“Il Vangelo è Gesù Cristo e Gesù è il Vangelo”. Lo ha ripetuto più volte con la sua inconfondibile voce fratel Enzo Bianchi nel suo intervento in Cattedrale. Potrebbe sembrare un gioco di parole scontato o un’eccessiva enfatizzazione retorica, ma non è così. Il Vangelo che è Gesù non può mai essere dato per “acquisito” una volta per tutte. Eppure il rischio – occorre riconoscerlo con franchezza – è reale anche per le nostre comunità. Evocando il coraggio di Paolo di chiedere ai cristiani di Corinto un esame di coscienza circa la loro fede (”Esaminate voi stessi…”), fratel Enzo ha di riflesso rivolto anche ai presenti lo stesso interrogativo, che potrebbe suonare così: «Che ne è di Gesù Cristo nelle nostre comunità cristiane?».

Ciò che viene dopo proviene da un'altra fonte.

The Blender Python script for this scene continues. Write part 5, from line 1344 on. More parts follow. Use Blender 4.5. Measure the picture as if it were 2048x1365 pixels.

La provocazione dell’apostolo Paolo risuona forte anche ai nostri giorni, perché esiste la possibilità di dare per scontata e “digerita” la conoscenza del mistero di Cristo e di dedicare la maggior parte del tempo e le energie migliori all’organizzazione ecclesiale. E’ la tentazione di quell’«accidia pastorale» dai mille volti abbondantemente denunciata in Evangelii Gaudium e ripresa più volte negli interventi di papa Francesco. Come ricorda anche il Vescovo, nella sua Lettera sul Cammino Sinodale, la centralità della persona di Gesù può essere smarrita per strada anche da parte di chi lo “frequenta” da vicino: «il rapporto con Gesù può farsi opaco o flebile non solo in cristiani che vivono piuttosto ai margini della comunità: può divenire tale anche in cristiani che sono considerati, o si considerano, “impegnati”» (pag. 24). Quando ciò avviene, cioè quando viene meno lo stupore e la gioia dell’incontro con Gesù, può accadere di “scivolare” nell’appello ai «valori cristiani», e alla «dottrina tradizionale della Chiesa». Sono tutte espressioni legittime, ma che tendono a restare sul piano teorico delle enunciazioni di principio, più che toccare la “carne” dell’incontro con Gesù nella vita concreta delle persone.
In questo senso fa riflettere un dato che sta emergendo dai lavori sinodali: sia nelle motivazioni espresse nella scelta delle “situazioni” nei gruppi di lavoro dell’Assemblea Sinodale del 18 febbraio, sia nei “suggerimenti” raccolti dalle Assemblee Sinodali Vicariali che stanno svolgendo in queste settimane, è emersa, almeno in una certa misura, proprio la tendenza ad argomentare richiamandosi ai princìpi («Si dovrebbe fare…», «Bisogna che…»). Non è facile e scontato tenere il timone sulla centralità di Gesù quando si parla delle famiglie e dei poveri, perché si rischia quasi inavvertitamente di scivolare in ciò che non va e in ciò che “bisogna fare per”. Rimettere al centro Cristo non significa certamente “volare alto” e tralasciare la concretezza della vita, ma cambiare prospettiva. Il Cammino Sinodale, che Enzo Bianchi ha definito come “un’iniziativa di grande intelligenza spirituale”, forse può offrire la possibilità di introdurci in un modo di procedere insieme più liberante e più ispirato al Vangelo. Servirà certamente del tempo per maturare questa nuova prospettiva, ma è proprio questo il senso dell’espressione “avviare processi”, più volte richiamata per indicare il senso e la prospettiva del Cammino Sinodale.